さっきまでいたジェズ教会の明るく、突き抜けるような、それこそ天上の世界のような豪華さ、華やかさとは持ち味は違うが、このサンタ・マリア・ソプラ・ミネルヴァ教会もまた、そこに装飾や、掲げられた宗教画・彫像は紛れもなく豪華なものが多く、静謐で厳かな中に、じわりじわりと押し寄せてくる満足感を十分に得られる教会である。


サンティニャツィオ教会
さて、ジェズ教会を見たからには、ジェズ教会をお手本に作られたというサンティニャツィオ教会を訪れなければ、、と思い、サンタ・マリア・ソプラ・ミネルヴァ教会から2ブロックほど北東に上がり、サンティニャツィオ教会を訪れる。
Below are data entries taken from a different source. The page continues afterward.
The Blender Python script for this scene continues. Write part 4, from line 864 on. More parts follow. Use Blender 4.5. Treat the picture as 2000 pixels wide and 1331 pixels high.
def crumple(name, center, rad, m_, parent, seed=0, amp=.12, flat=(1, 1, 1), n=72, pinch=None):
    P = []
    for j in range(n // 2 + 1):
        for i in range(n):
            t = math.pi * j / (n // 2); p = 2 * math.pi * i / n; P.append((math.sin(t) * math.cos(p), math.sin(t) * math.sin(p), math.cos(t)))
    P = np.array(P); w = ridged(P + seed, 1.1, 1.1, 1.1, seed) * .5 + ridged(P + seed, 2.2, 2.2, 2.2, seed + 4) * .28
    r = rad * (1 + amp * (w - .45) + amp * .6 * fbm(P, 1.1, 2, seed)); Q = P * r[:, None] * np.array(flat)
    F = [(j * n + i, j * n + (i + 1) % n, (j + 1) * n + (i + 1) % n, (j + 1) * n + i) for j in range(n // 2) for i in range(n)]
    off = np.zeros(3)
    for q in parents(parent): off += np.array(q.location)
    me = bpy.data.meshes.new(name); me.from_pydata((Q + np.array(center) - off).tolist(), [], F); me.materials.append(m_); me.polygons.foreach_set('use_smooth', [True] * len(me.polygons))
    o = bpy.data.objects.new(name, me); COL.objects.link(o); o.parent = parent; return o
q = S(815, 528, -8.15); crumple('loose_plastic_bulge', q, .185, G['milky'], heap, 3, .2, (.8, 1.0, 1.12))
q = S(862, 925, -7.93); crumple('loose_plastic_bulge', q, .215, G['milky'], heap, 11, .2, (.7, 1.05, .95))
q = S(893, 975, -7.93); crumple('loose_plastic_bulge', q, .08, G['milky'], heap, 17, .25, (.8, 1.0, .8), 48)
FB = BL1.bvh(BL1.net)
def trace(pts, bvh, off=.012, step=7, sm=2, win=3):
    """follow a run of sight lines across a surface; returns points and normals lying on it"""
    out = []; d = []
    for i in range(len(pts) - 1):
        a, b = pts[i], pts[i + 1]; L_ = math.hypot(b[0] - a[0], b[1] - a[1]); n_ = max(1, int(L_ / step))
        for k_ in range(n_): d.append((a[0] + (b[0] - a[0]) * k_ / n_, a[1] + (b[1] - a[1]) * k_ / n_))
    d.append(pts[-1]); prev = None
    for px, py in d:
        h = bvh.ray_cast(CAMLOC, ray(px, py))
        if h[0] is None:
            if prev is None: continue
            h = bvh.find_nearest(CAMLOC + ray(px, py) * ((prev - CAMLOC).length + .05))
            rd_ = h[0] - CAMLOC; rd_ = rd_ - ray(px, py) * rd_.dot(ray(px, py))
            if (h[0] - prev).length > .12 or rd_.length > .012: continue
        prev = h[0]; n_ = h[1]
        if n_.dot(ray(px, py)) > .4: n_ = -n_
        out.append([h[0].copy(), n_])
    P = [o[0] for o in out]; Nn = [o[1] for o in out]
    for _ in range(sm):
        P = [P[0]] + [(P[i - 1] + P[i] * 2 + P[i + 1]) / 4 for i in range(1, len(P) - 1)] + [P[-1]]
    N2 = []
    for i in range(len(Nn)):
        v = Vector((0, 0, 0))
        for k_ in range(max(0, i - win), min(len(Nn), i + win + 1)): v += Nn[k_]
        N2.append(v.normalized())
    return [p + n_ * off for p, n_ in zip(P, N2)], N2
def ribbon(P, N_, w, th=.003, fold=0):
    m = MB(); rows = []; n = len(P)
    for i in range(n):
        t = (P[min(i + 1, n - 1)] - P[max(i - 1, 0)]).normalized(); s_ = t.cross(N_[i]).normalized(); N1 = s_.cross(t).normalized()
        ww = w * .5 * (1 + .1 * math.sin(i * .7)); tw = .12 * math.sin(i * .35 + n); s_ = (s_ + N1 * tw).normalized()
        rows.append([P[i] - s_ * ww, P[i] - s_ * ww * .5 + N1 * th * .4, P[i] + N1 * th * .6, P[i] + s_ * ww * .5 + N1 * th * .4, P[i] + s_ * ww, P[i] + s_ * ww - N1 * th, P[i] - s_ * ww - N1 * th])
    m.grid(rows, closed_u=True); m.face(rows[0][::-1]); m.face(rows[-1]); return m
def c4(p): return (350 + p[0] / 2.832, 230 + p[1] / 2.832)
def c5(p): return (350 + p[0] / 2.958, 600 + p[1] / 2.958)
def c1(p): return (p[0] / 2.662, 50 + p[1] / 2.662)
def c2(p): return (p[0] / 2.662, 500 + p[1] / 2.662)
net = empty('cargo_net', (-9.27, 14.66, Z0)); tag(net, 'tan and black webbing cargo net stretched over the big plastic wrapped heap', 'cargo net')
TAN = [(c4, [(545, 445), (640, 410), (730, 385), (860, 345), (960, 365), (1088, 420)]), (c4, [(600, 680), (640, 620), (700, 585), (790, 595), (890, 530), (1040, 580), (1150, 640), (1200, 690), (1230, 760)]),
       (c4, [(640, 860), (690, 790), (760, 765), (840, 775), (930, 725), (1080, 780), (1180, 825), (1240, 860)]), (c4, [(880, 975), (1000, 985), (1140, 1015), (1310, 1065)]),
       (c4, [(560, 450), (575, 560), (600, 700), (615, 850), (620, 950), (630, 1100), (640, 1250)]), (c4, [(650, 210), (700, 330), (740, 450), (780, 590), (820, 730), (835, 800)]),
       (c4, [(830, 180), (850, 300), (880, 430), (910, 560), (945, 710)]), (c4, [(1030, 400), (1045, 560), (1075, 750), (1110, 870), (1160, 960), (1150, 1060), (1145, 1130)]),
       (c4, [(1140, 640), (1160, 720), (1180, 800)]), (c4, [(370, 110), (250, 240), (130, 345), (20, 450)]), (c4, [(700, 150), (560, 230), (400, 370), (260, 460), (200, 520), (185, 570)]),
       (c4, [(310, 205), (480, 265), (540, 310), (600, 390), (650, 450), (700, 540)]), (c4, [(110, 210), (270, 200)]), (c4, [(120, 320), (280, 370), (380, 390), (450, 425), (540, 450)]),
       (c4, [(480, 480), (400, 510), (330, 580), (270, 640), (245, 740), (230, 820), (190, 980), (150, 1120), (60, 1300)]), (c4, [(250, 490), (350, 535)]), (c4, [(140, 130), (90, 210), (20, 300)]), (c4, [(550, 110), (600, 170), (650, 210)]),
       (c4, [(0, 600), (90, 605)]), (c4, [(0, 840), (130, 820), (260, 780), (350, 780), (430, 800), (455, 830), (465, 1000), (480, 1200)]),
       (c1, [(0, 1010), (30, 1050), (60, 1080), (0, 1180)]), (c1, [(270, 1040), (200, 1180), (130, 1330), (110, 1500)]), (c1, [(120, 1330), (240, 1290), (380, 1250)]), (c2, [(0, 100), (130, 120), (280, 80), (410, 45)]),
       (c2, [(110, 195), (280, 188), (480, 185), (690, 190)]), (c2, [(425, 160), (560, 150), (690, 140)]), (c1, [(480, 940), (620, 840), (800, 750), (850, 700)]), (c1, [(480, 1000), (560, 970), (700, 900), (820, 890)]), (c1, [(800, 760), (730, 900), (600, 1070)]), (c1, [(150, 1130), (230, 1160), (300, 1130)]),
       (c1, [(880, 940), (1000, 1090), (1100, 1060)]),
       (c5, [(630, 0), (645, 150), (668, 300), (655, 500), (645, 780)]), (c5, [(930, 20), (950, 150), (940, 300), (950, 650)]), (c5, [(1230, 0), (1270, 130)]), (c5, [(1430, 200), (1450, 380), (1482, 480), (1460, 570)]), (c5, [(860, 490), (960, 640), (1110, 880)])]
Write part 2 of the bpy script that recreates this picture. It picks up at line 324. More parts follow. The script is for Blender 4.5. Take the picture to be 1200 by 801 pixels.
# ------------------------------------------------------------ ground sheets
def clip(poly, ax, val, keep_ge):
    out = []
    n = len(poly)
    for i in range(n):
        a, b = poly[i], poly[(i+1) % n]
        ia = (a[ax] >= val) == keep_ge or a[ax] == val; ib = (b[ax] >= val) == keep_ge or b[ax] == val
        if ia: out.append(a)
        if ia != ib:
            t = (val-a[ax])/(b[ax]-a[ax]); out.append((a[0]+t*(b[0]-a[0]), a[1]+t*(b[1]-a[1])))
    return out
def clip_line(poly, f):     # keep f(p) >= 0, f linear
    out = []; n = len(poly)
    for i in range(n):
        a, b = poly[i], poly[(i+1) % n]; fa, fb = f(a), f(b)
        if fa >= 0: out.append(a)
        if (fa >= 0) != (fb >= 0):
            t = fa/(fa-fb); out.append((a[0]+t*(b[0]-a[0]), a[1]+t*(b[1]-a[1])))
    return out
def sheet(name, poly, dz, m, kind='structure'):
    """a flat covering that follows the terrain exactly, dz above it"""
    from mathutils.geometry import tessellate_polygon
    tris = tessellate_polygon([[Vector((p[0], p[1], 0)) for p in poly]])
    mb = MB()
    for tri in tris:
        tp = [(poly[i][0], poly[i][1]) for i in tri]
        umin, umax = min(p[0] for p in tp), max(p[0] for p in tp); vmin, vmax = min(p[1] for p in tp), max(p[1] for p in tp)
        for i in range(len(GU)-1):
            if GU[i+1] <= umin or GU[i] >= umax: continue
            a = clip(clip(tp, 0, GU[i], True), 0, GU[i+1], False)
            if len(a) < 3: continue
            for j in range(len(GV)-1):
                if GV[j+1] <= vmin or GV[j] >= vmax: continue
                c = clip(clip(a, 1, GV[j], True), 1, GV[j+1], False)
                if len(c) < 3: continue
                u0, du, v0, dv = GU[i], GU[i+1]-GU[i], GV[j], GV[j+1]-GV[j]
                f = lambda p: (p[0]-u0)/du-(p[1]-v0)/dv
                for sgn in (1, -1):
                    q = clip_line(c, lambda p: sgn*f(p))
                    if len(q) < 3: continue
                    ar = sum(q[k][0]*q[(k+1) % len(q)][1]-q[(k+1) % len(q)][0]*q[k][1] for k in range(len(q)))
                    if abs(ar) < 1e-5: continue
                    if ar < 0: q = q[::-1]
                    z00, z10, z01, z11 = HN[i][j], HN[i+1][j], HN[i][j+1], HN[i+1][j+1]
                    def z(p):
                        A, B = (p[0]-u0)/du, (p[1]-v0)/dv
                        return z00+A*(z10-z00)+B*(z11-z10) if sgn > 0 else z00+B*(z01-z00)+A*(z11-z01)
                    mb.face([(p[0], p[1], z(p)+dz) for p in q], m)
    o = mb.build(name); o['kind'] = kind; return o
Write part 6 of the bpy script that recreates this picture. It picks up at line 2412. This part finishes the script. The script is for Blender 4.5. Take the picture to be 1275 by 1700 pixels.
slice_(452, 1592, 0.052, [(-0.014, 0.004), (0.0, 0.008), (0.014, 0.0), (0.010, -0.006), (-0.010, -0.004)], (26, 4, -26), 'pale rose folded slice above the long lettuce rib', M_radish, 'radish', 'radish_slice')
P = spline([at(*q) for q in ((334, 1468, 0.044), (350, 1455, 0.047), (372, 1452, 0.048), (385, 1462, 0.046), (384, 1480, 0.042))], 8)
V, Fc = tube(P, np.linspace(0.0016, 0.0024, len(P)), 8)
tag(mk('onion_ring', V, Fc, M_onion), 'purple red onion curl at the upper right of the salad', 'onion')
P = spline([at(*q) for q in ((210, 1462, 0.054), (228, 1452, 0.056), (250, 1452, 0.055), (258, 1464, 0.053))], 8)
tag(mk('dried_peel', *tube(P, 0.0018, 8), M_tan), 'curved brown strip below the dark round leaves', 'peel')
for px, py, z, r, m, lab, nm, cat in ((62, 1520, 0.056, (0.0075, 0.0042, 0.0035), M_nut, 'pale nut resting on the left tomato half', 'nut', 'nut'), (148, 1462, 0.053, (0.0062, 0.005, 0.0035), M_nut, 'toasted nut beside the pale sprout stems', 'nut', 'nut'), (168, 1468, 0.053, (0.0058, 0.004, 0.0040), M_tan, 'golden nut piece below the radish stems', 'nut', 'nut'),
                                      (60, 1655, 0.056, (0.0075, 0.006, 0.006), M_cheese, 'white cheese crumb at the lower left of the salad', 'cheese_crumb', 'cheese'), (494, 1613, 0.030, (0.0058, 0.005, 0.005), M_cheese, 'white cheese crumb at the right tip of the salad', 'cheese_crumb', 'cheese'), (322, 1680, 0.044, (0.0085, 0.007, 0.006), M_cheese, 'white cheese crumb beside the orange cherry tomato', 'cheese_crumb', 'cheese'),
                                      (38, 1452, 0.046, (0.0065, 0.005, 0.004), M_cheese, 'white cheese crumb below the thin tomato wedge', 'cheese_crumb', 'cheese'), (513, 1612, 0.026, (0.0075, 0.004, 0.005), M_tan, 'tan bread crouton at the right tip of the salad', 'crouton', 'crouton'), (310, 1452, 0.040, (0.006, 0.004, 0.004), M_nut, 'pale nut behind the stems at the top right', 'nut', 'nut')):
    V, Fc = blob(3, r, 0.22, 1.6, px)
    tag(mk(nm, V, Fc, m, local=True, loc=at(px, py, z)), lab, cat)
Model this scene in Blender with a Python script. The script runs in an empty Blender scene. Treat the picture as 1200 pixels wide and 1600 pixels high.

中に入ると、なるほど、ジェズ教会を参考にしたと思われるつくりになっている。この教会の一番の特徴は、クーポラが実は「騙し絵」となっていること。資金難でクーポラが建てられなくなったため、苦肉の策として騙し絵でクーポラを描いた、ということだ。クーポラ以外にも天井画がふんだんに描かれており、調度品・内装も充実しているので、逆にこのクーポラだけが目立つ感じだった。クーポラの騙し絵がよりリアルに感じられるビューポイントにラインが引かれているのが、何気ない気遣いだ。


本日はここで観光終了の時刻となったが、前半のローマ遺跡群、テラスでのランチ、そして後半の教会と、本日訪れた箇所は、いずれもお勧めのポイントである。